**GIVEN REQUEST:** Write out each line beneath this one exactly as it reads.

**SOURCE EXCERPT:**
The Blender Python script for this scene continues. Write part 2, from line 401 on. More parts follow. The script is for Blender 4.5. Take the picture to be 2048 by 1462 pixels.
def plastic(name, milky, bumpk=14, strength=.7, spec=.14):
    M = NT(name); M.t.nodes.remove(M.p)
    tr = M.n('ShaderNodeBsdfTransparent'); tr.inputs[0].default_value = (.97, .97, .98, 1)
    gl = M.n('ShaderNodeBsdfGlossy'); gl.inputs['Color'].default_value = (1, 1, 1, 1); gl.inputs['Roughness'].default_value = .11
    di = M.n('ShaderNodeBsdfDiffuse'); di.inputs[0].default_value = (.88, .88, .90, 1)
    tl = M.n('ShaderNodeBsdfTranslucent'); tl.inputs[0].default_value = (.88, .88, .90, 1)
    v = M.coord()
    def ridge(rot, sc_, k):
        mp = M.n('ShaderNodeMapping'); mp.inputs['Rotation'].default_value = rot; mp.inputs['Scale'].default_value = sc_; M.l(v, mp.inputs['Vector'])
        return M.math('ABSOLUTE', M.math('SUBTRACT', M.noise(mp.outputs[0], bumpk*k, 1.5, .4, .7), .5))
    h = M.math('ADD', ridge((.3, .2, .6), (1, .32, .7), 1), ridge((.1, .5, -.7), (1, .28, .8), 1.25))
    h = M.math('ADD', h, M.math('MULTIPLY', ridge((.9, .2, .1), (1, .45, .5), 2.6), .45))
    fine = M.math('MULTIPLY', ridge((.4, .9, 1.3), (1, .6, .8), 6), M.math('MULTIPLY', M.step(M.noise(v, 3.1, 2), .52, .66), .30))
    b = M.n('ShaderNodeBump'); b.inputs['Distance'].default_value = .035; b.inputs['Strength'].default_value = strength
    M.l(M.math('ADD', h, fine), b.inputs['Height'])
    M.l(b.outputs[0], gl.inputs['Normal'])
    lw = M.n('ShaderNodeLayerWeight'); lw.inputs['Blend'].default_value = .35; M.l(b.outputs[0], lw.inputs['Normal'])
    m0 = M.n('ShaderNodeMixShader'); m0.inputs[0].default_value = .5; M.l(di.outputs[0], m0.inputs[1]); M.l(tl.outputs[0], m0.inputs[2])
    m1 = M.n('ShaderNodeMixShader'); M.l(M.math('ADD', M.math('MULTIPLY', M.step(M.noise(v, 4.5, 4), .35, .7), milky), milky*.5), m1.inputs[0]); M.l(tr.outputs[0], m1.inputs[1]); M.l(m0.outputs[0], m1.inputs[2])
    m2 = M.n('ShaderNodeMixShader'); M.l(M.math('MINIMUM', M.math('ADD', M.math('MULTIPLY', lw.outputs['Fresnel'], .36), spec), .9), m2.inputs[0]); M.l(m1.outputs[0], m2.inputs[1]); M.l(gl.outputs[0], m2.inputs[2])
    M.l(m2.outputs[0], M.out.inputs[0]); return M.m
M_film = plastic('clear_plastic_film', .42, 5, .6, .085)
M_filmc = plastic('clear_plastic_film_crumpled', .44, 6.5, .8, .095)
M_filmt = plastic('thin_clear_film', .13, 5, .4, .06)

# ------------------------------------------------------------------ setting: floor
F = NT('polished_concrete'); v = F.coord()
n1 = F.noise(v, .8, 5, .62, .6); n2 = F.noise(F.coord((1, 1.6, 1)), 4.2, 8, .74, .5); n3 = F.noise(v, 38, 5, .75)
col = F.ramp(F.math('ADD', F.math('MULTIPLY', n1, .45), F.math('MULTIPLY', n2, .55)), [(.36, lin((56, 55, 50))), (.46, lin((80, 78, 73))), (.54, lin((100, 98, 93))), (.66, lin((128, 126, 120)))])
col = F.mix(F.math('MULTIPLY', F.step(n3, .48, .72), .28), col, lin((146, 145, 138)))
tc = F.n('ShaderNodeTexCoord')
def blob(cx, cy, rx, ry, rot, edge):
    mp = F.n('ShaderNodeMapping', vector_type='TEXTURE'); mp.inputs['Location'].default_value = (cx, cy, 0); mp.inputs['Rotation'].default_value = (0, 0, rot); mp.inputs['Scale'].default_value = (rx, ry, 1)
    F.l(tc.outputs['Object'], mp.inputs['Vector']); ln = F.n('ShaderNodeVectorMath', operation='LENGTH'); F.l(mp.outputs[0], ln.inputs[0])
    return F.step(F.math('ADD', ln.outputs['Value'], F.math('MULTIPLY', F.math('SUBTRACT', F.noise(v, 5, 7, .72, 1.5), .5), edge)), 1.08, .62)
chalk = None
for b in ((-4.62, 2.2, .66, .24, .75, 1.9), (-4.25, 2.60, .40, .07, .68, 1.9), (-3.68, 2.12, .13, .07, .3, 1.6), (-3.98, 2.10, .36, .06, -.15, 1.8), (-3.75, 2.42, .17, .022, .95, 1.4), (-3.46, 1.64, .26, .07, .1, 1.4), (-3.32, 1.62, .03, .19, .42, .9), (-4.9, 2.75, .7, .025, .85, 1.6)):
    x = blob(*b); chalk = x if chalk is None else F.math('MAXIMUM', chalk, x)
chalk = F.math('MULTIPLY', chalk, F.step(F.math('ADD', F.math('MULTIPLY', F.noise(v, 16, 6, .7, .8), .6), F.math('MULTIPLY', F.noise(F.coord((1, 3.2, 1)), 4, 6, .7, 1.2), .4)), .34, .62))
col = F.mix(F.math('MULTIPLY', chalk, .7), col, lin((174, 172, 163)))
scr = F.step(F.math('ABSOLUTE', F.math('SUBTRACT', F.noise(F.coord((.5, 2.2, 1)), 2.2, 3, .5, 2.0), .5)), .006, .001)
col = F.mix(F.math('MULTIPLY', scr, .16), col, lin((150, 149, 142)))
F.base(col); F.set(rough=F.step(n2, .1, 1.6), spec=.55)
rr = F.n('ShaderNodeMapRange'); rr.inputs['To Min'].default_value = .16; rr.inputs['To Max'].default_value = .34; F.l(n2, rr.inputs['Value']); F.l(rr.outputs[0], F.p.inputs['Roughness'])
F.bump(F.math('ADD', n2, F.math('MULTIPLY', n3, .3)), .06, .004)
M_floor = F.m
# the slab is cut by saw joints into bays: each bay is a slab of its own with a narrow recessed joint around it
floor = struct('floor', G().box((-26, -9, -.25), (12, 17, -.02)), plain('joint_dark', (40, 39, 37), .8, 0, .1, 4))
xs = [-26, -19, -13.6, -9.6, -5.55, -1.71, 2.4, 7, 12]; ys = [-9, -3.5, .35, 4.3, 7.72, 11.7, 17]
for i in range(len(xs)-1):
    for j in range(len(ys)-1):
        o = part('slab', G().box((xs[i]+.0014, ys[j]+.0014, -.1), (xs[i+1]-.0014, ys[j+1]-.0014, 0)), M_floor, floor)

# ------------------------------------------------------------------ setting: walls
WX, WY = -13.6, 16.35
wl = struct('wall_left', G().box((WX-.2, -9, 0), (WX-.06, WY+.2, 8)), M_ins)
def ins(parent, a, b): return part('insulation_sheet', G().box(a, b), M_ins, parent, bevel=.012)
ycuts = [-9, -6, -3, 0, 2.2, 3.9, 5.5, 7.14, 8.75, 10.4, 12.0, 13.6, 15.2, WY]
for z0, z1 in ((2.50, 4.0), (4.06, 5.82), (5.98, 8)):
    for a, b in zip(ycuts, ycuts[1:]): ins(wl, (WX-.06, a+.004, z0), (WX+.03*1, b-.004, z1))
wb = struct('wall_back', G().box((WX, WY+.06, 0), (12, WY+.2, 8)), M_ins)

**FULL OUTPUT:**
The Blender Python script for this scene continues. Write part 2, from line 401 on. More parts follow. The script is for Blender 4.5. Take the picture to be 2048 by 1462 pixels.
def plastic(name, milky, bumpk=14, strength=.7, spec=.14):
    M = NT(name); M.t.nodes.remove(M.p)
    tr = M.n('ShaderNodeBsdfTransparent'); tr.inputs[0].default_value = (.97, .97, .98, 1)
    gl = M.n('ShaderNodeBsdfGlossy'); gl.inputs['Color'].default_value = (1, 1, 1, 1); gl.inputs['Roughness'].default_value = .11
    di = M.n('ShaderNodeBsdfDiffuse'); di.inputs[0].default_value = (.88, .88, .90, 1)
    tl = M.n('ShaderNodeBsdfTranslucent'); tl.inputs[0].default_value = (.88, .88, .90, 1)
    v = M.coord()
    def ridge(rot, sc_, k):
        mp = M.n('ShaderNodeMapping'); mp.inputs['Rotation'].default_value = rot; mp.inputs['Scale'].default_value = sc_; M.l(v, mp.inputs['Vector'])
        return M.math('ABSOLUTE', M.math('SUBTRACT', M.noise(mp.outputs[0], bumpk*k, 1.5, .4, .7), .5))
    h = M.math('ADD', ridge((.3, .2, .6), (1, .32, .7), 1), ridge((.1, .5, -.7), (1, .28, .8), 1.25))
    h = M.math('ADD', h, M.math('MULTIPLY', ridge((.9, .2, .1), (1, .45, .5), 2.6), .45))
    fine = M.math('MULTIPLY', ridge((.4, .9, 1.3), (1, .6, .8), 6), M.math('MULTIPLY', M.step(M.noise(v, 3.1, 2), .52, .66), .30))
    b = M.n('ShaderNodeBump'); b.inputs['Distance'].default_value = .035; b.inputs['Strength'].default_value = strength
    M.l(M.math('ADD', h, fine), b.inputs['Height'])
    M.l(b.outputs[0], gl.inputs['Normal'])
    lw = M.n('ShaderNodeLayerWeight'); lw.inputs['Blend'].default_value = .35; M.l(b.outputs[0], lw.inputs['Normal'])
    m0 = M.n('ShaderNodeMixShader'); m0.inputs[0].default_value = .5; M.l(di.outputs[0], m0.inputs[1]); M.l(tl.outputs[0], m0.inputs[2])
    m1 = M.n('ShaderNodeMixShader'); M.l(M.math('ADD', M.math('MULTIPLY', M.step(M.noise(v, 4.5, 4), .35, .7), milky), milky*.5), m1.inputs[0]); M.l(tr.outputs[0], m1.inputs[1]); M.l(m0.outputs[0], m1.inputs[2])
    m2 = M.n('ShaderNodeMixShader'); M.l(M.math('MINIMUM', M.math('ADD', M.math('MULTIPLY', lw.outputs['Fresnel'], .36), spec), .9), m2.inputs[0]); M.l(m1.outputs[0], m2.inputs[1]); M.l(gl.outputs[0], m2.inputs[2])
    M.l(m2.outputs[0], M.out.inputs[0]); return M.m
M_film = plastic('clear_plastic_film', .42, 5, .6, .085)
M_filmc = plastic('clear_plastic_film_crumpled', .44, 6.5, .8, .095)
M_filmt = plastic('thin_clear_film', .13, 5, .4, .06)

# ------------------------------------------------------------------ setting: floor
F = NT('polished_concrete'); v = F.coord()
n1 = F.noise(v, .8, 5, .62, .6); n2 = F.noise(F.coord((1, 1.6, 1)), 4.2, 8, .74, .5); n3 = F.noise(v, 38, 5, .75)
col = F.ramp(F.math('ADD', F.math('MULTIPLY', n1, .45), F.math('MULTIPLY', n2, .55)), [(.36, lin((56, 55, 50))), (.46, lin((80, 78, 73))), (.54, lin((100, 98, 93))), (.66, lin((128, 126, 120)))])
col = F.mix(F.math('MULTIPLY', F.step(n3, .48, .72), .28), col, lin((146, 145, 138)))
tc = F.n('ShaderNodeTexCoord')
def blob(cx, cy, rx, ry, rot, edge):
    mp = F.n('ShaderNodeMapping', vector_type='TEXTURE'); mp.inputs['Location'].default_value = (cx, cy, 0); mp.inputs['Rotation'].default_value = (0, 0, rot); mp.inputs['Scale'].default_value = (rx, ry, 1)
    F.l(tc.outputs['Object'], mp.inputs['Vector']); ln = F.n('ShaderNodeVectorMath', operation='LENGTH'); F.l(mp.outputs[0], ln.inputs[0])
    return F.step(F.math('ADD', ln.outputs['Value'], F.math('MULTIPLY', F.math('SUBTRACT', F.noise(v, 5, 7, .72, 1.5), .5), edge)), 1.08, .62)
chalk = None
for b in ((-4.62, 2.2, .66, .24, .75, 1.9), (-4.25, 2.60, .40, .07, .68, 1.9), (-3.68, 2.12, .13, .07, .3, 1.6), (-3.98, 2.10, .36, .06, -.15, 1.8), (-3.75, 2.42, .17, .022, .95, 1.4), (-3.46, 1.64, .26, .07, .1, 1.4), (-3.32, 1.62, .03, .19, .42, .9), (-4.9, 2.75, .7, .025, .85, 1.6)):
    x = blob(*b); chalk = x if chalk is None else F.math('MAXIMUM', chalk, x)
chalk = F.math('MULTIPLY', chalk, F.step(F.math('ADD', F.math('MULTIPLY', F.noise(v, 16, 6, .7, .8), .6), F.math('MULTIPLY', F.noise(F.coord((1, 3.2, 1)), 4, 6, .7, 1.2), .4)), .34, .62))
col = F.mix(F.math('MULTIPLY', chalk, .7), col, lin((174, 172, 163)))
scr = F.step(F.math('ABSOLUTE', F.math('SUBTRACT', F.noise(F.coord((.5, 2.2, 1)), 2.2, 3, .5, 2.0), .5)), .006, .001)
col = F.mix(F.math('MULTIPLY', scr, .16), col, lin((150, 149, 142)))
F.base(col); F.set(rough=F.step(n2, .1, 1.6), spec=.55)
rr = F.n('ShaderNodeMapRange'); rr.inputs['To Min'].default_value = .16; rr.inputs['To Max'].default_value = .34; F.l(n2, rr.inputs['Value']); F.l(rr.outputs[0], F.p.inputs['Roughness'])
F.bump(F.math('ADD', n2, F.math('MULTIPLY', n3, .3)), .06, .004)
M_floor = F.m
# the slab is cut by saw joints into bays: each bay is a slab of its own with a narrow recessed joint around it
floor = struct('floor', G().box((-26, -9, -.25), (12, 17, -.02)), plain('joint_dark', (40, 39, 37), .8, 0, .1, 4))
xs = [-26, -19, -13.6, -9.6, -5.55, -1.71, 2.4, 7, 12]; ys = [-9, -3.5, .35, 4.3, 7.72, 11.7, 17]
for i in range(len(xs)-1):
    for j in range(len(ys)-1):
        o = part('slab', G().box((xs[i]+.0014, ys[j]+.0014, -.1), (xs[i+1]-.0014, ys[j+1]-.0014, 0)), M_floor, floor)

# ------------------------------------------------------------------ setting: walls
WX, WY = -13.6, 16.35
wl = struct('wall_left', G().box((WX-.2, -9, 0), (WX-.06, WY+.2, 8)), M_ins)
def ins(parent, a, b): return part('insulation_sheet', G().box(a, b), M_ins, parent, bevel=.012)
ycuts = [-9, -6, -3, 0, 2.2, 3.9, 5.5, 7.14, 8.75, 10.4, 12.0, 13.6, 15.2, WY]
for z0, z1 in ((2.50, 4.0), (4.06, 5.82), (5.98, 8)):
    for a, b in zip(ycuts, ycuts[1:]): ins(wl, (WX-.06, a+.004, z0), (WX+.03*1, b-.004, z1))
wb = struct('wall_back', G().box((WX, WY+.06, 0), (12, WY+.2, 8)), M_ins)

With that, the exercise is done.